Like the book, I enjoyed the relatively gentle (pedestrian even!) pace of the film – which felt absolutely ‘right’ and appropriate for Harold’s pilgrimage.
The film also represents something of a fantasy… 500 miles walked in deck shoes and with virtually no equipment by a retired, somewhat overweight man unused to exercise? Some days (at times, when Harold was joined by a ‘gang’ of marching supporters), they were apparently only covering a mile day? Doing the journey utilising B-roads and without maps (and a compass for only the latter stages) seemed like a breeze (a walk in the park?)? But, hey, I’ll forgive it…
I loved the book and very much enjoyed the film version… and felt hugely relieved that it was done ‘well’ – keeping more or less to the book’s storyline and, crucially, using perfect actors for the key roles (Jim Broadbent and Penelope Wilton were both absolutely excellent).

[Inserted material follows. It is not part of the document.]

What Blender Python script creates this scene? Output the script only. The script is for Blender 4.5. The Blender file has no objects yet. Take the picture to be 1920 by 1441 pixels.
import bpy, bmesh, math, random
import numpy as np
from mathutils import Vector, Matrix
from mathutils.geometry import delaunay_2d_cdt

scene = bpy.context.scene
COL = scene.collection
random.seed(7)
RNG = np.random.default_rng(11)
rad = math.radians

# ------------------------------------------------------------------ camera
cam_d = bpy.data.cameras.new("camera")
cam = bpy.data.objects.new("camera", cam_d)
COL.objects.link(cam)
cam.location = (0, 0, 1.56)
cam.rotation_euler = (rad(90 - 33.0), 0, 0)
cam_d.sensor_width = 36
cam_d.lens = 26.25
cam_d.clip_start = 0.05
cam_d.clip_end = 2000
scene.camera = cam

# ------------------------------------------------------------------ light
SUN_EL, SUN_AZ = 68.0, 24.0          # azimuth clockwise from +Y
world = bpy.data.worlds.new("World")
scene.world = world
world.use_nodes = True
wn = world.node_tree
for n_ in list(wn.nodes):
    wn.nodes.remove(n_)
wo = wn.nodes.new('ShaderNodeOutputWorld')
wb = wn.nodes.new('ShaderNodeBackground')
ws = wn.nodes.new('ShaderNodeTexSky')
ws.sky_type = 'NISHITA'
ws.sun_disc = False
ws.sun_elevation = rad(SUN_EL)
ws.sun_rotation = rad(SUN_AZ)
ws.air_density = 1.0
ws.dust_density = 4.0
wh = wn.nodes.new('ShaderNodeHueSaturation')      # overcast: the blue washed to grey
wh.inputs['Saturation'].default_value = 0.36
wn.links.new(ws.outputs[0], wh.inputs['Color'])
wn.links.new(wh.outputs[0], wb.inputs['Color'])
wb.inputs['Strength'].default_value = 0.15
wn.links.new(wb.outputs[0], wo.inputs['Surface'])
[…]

PS: Sadly, this film wasn’t on the Watershed’s current programme… Cinema de Lux was fine (larger seats, more legroom… and more expensive!) but you had to put up with the VERY loud (even for me without my hearing aids!) Dolby Sound System, not to mention the 25-30 minutes of adverts and promotions at the start.
PPS: There were less than a dozen people in the audience (for the 11.05am screening!).